Nick Robinson interviewed the Chancellor for about 15 minutes. Apart from the reply to the first question and one of the last ones, every other reply – every one – was interrupted by Robinson (something on which he has form)  talking over, arguing and disputing whatever the Chancellor said, with his sneering tone evident throughout. Javid handled him well, given the constant harassment. 
But compare that with the interview with shadow foreign secretary Thornberry, every one of whose answers were listened to in respectful silence. This was quite extraordinary considering her car-crash appearance on the BBC’s own Question Time the night before, in which she was rightly ridiculed for her exposition of Labour policy of negotiating a new deal if they got into power and having achieved this would run a referendum in which, she at least, would vote to remain against her own government’s position and policy. It went by with only a token challenge.

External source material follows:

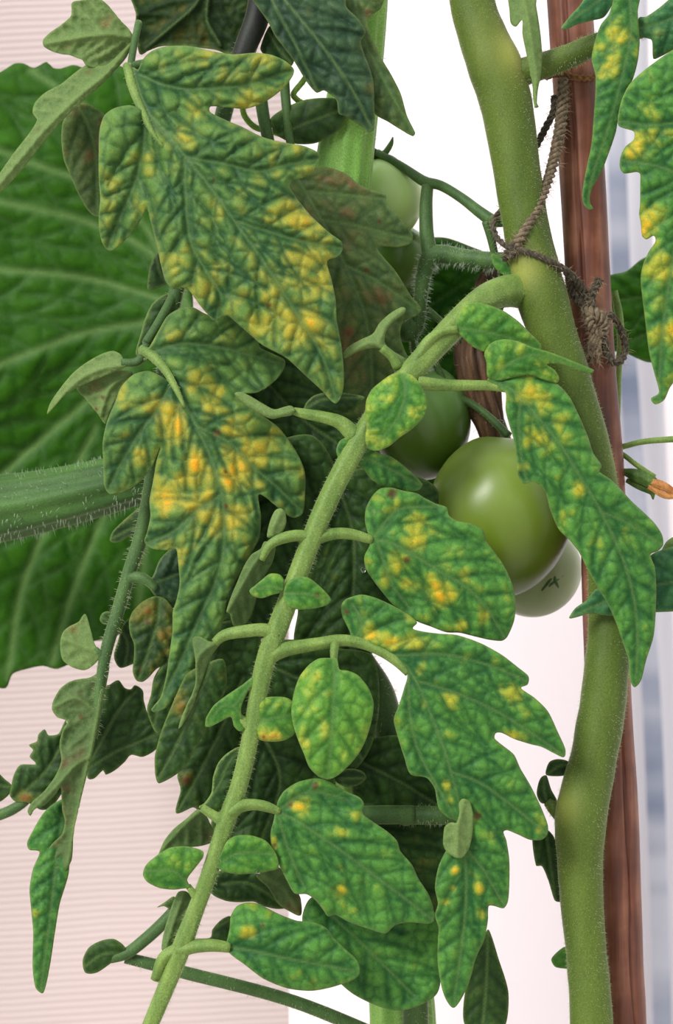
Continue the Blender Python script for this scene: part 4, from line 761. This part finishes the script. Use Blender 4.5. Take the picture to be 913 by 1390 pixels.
def reddish_leaf():
    q3 = lambda p: T(380, 200, 2.853, p)
    D3 = lambda p, ds: [(a[0], a[1], b) for a, b in zip(p, ds)]
    root = thing('tomato_leaf', at(400, 60, 30), 'dull reddish-green tomato leaf behind yellowed leaflet, beside pale upper tomato', 'leaf')
    ra = stalk(root, [(380, 20, 34, 8), (385, 100, 26, 7), (392, 180, 20, 6), (402, 240, 14, 4)], M_DSTALK, 'leaf_stalk')
    leaf(ra, q3([(60, 90), (150, 73), (200, 80), (260, 105), (300, 140), (340, 160), (385, 174), (409, 185), (411, 215), (450, 255), (490, 300), (516, 345), (500, 376), (450, 386), (377, 386), (400, 425), (440, 470), (480, 530), (510, 580), (547, 625), (530, 652), (490, 666), (470, 690), (465, 730), (480, 780), (492, 812), (470, 880), (450, 960), (400, 1040), (320, 1060), (240, 1020), (180, 860), (150, 700), (120, 560), (60, 420), (20, 260), (20, 150)]),
         D3(q3([(60, 110), (160, 280), (250, 450), (320, 620), (350, 780), (360, 1040)]), (14, 4, 0, 4, 16, 36)), [D3(q3([(160, 280), (280, 300), (400, 330), (510, 355)]), (4, 4, 10, 20)), D3(q3([(260, 460), (380, 520), (540, 632)]), (0, 6, 20)), D3(q3([(100, 170), (220, 180), (400, 200)]), (10, 10, 20))], 'reddish', .24, [(470, 290, 14, .3), (480, 260, 14, .3), (475, 330, 16, .3), (520, 400, 18, .35), (470, 460, 16, .4), (480, 500, 18, .3), (450, 240, 14, .25)], [(497, 367, 3), (515, 300, 2.5)], fold=.12, seed=111, lat=34, cell=22, amp=.8)

# ------------------------------------------------------------------ shaded plant behind
def shaded_plant():
    root = thing('tomato_plant', at(560, 2340, 70), 'shaded tomato plant behind the central leaf, dark hairy stem and leaflets', 'tomato plant')
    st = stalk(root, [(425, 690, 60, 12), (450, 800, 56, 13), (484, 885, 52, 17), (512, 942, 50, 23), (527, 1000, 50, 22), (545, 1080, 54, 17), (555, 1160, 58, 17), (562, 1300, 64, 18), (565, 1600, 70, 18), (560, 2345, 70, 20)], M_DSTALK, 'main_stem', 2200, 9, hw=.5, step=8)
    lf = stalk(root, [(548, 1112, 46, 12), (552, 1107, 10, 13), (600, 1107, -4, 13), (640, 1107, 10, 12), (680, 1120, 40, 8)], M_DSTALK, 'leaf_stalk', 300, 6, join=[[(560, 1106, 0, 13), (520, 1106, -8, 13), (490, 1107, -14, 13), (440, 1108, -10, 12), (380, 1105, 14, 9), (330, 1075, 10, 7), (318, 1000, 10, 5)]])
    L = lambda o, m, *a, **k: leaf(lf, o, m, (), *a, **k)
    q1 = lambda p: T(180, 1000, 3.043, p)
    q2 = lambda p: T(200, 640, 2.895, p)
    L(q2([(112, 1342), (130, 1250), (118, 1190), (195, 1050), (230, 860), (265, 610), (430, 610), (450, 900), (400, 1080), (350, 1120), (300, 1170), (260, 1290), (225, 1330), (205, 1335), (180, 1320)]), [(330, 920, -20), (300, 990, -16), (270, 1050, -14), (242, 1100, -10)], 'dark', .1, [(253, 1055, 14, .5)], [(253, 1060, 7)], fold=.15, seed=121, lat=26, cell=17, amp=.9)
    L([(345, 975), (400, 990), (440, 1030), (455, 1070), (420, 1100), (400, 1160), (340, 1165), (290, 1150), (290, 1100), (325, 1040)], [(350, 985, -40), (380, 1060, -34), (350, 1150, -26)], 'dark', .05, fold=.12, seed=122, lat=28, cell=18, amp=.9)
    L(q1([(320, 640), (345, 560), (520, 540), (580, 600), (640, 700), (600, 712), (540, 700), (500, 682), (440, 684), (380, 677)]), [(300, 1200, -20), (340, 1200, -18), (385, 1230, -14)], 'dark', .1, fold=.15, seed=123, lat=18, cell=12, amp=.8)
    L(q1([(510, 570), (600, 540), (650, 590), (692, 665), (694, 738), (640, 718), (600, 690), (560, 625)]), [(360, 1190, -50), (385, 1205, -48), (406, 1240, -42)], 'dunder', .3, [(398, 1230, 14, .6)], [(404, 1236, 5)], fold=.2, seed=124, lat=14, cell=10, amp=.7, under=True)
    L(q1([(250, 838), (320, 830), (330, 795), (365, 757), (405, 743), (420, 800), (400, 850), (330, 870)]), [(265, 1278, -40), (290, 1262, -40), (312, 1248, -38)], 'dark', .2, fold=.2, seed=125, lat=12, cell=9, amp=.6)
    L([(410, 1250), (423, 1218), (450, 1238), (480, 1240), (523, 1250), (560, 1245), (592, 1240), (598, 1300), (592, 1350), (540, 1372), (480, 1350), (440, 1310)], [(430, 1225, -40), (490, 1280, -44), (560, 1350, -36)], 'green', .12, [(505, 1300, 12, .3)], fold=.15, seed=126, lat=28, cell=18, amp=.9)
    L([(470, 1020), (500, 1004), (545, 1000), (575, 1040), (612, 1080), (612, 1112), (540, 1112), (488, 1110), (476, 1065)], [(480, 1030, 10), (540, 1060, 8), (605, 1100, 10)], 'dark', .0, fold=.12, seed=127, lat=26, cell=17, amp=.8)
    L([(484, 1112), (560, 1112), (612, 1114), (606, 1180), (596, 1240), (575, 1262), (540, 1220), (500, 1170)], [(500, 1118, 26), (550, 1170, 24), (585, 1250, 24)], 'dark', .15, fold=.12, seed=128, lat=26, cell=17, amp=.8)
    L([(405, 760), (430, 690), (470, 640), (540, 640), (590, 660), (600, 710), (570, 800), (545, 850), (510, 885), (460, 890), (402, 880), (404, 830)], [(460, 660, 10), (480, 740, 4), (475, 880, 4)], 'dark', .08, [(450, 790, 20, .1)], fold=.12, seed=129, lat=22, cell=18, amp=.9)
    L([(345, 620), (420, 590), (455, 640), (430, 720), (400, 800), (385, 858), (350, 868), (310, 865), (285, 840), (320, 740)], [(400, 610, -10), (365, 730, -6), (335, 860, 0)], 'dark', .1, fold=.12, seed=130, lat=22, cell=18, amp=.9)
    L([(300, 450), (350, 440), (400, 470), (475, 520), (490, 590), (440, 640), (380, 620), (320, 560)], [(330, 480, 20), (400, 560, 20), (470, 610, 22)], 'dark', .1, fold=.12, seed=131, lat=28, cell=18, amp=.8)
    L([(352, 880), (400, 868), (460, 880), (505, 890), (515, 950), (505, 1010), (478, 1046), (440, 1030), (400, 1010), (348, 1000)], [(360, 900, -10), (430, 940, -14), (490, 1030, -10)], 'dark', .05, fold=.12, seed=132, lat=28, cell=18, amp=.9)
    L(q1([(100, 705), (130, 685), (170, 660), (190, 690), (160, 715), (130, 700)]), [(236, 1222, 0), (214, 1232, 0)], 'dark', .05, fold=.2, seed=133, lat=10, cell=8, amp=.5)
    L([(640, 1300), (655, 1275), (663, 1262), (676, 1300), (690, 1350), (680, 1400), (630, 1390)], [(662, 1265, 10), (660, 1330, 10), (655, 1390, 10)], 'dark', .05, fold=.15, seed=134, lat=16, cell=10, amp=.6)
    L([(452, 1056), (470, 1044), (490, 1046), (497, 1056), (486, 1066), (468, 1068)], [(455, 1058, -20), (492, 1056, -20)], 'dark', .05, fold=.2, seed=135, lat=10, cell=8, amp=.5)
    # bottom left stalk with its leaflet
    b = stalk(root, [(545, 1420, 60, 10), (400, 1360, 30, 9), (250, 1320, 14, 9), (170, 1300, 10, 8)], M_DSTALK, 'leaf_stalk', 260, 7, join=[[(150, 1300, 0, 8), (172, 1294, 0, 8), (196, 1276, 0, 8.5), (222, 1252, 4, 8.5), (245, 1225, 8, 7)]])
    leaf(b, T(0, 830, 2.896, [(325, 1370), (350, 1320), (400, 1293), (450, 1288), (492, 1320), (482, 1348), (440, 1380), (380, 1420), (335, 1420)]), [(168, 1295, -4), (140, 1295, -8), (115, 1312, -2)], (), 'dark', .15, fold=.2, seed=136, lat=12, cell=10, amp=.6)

def right_bits():
    root = thing('tomato_leaf', at(990, 780, -10), 'blue-green tomato leaflet pointing left behind stem-side leaflet, right edge', 'leaf')
    leaf(root, [(772, 839), (780, 826), (795, 815), (808, 800), (840, 790), (870, 770), (885, 752), (913, 742), (980, 735), (990, 820), (913, 830), (890, 831), (860, 830), (830, 836), (800, 833), (782, 838)], [(985, 780, -10), (913, 790, -30), (850, 805, -46), (774, 837, -42)], (), 'bluegreen', .05, fold=.2, seed=141, lat=26, cell=17, amp=.8)
    leaf(root, [(895, 765), (902, 738), (913, 729), (950, 720), (990, 740), (980, 770)], [(980, 750, 20), (900, 750, 24)], (), 'under', .1, fold=.2, seed=142, lat=14, cell=10, amp=.6)
    stalk(root, [(1010, 770, 0, 6), (980, 778, -12, 5), (930, 787, -30, 4)], M_DSTALK, 'leaf_stalk')
    # thin stalks with a withered flower
    tr = thing('withered_truss', at(990, 600, 40), 'thin green stalks with withered orange-brown flower tip right of the cane', 'flower stalk')
    stalk(tr, [(990, 604, 40, 4.5), (940, 596, 46, 4.5), (900, 597, 52, 4.2), (870, 600, 58, 4), (846, 606, 66, 4), (810, 614, 80, 4)], M_STALK, 'stalk', 60, 4,
          join=[[(810, 596, 84, 3.5), (845, 617, 66, 3.5), (862, 630, 56, 3.6), (888, 648, 46, 4)]])
    M_DRY = stem_material('withered_petal', lin(150, 88, 40), lin(206, 150, 88), 260)
    M_SEP = stem_material('dark_sepal', lin(50, 84, 34), lin(96, 124, 56), 260)
    for i, (p, m, nm) in enumerate([([(846, 640, 60, 4), (862, 645, 50, 8), (882, 654, 44, 9), (896, 664, 40, 4)], M_SEP, 'sepal'), ([(850, 652, 60, 3), (868, 660, 50, 5), (884, 668, 44, 4), (886, 678, 42, 1)], M_SEP, 'sepal'),
                                    ([(876, 654, 44, 5), (895, 658, 38, 6), (910, 666, 36, 5), (925, 680, 36, 3)], M_DRY, 'withered_petal'), ([(880, 660, 42, 4), (900, 672, 36, 4), (914, 674, 34, 3), (930, 670, 34, 1)], M_DRY, 'withered_petal')]):
        stalk(tr, p, m, nm, ribs=5, ribamp=.12, seg=20, step=3, squash=.6)
    # green stem behind the cane
    s2 = thing('vine_shoot', at(846, 2340, 140), 'thin yellow-green shoot right behind the cane', 'shoot')
    stalk(s2, [(833, 395, 130, 5), (840, 430, 130, 5.5), (842, 470, 130, 5), (838, 520, 132, 5), (836, 700, 136, 5), (842, 1300, 140, 5), (846, 2345, 140, 5)], M_STALK, 'stem', step=8)

# ------------------------------------------------------------------ fruit
def fruit_material(name, c1, c2, c3):
    m, nt, n, l, b = nodes_of(name)
    tcn = n.new('ShaderNodeTexCoord')
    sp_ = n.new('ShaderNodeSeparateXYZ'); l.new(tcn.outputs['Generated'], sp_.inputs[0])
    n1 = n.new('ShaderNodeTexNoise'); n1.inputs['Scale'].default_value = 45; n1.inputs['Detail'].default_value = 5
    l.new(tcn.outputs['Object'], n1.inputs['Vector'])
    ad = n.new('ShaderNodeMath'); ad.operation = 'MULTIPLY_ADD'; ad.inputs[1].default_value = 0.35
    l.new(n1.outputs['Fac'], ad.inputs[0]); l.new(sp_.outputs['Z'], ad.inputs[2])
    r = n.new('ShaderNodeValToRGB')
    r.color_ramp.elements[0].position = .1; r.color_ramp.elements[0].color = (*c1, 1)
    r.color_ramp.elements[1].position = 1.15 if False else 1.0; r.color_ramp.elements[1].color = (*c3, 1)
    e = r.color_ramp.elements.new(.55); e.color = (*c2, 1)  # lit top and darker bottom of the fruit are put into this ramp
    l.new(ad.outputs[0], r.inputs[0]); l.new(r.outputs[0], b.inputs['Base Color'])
    b.inputs['Roughness'].default_value = 0.32; b.inputs['Specular IOR Level'].default_value = 0.45
    b.inputs['Subsurface Weight'].default_value = 0.15; b.inputs['Subsurface Radius'].default_value = (0.004, 0.006, 0.002); b.inputs['Subsurface Scale'].default_value = 1.0
    n3 = n.new('ShaderNodeTexNoise'); n3.inputs['Scale'].default_value = 700
    l.new(tcn.outputs['Object'], n3.inputs['Vector'])
    bp = n.new('ShaderNodeBump'); bp.inputs['Strength'].default_value = 0.06; bp.inputs['Distance'].default_value = 0.0004
    l.new(n3.outputs['Fac'], bp.inputs['Height']); l.new(bp.outputs[0], b.inputs['Normal'])
    return m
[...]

True, the interviewer did toss her a couple of tricky questions, but generally let things slide. There was nothing like the forensic tearing apart that would have been handed out if Javid had come up with such a dog’s breakfast of a policy.
This matters because although in the forthcoming election there ought to be monitoring of air time given to the parties by the BBC to prove its impartiality, we know from experience the only organisation to conduct this objectively will be News-watch. We know too, from 20 years of the BBC’s refusal to read or listen to their detailed breakdowns of bias revealed in thousands of hours of monitored programmes, that the BBC has no intention of being objective. Which is why a judicial review process has been launched.
The BBC’s lack of interest in monitoring itself impartially (forget any question of consistency in its interviewing approach or the comparative amount of air time allotted to Brexiteers and Remainers) was recently revealed. In exchanges with the BBC over the past year in connection with the judicial review it emerged that its key approach to establishing its impartiality is via opinion polling. In these polls participants are given a list of news providers (newspapers and broadcasters) and asked which they deem the most accurate, trustworthy and impartial. That 50 per cent opt for the BBC in the impartiality category, is, says the Corporation, a key factor in showing that it is impartial. It’s nothing of the sort and certainly not objective; all it probably shows is that more people know of the BBC than other broadcasters.
So will Auntie during the next election be left free to carry on offering its opinions and harassing those who do not cleave to its view of the world? Will proper debate will be lost in a welter of virtue signalling and general smearing of those with the ‘wrong’ views? I fear so.
The BBC is not any old broadcaster – it is the national broadcaster. As such it has become a genuine threat to democracy by stifling debate in favour of what it thinks is appropriate.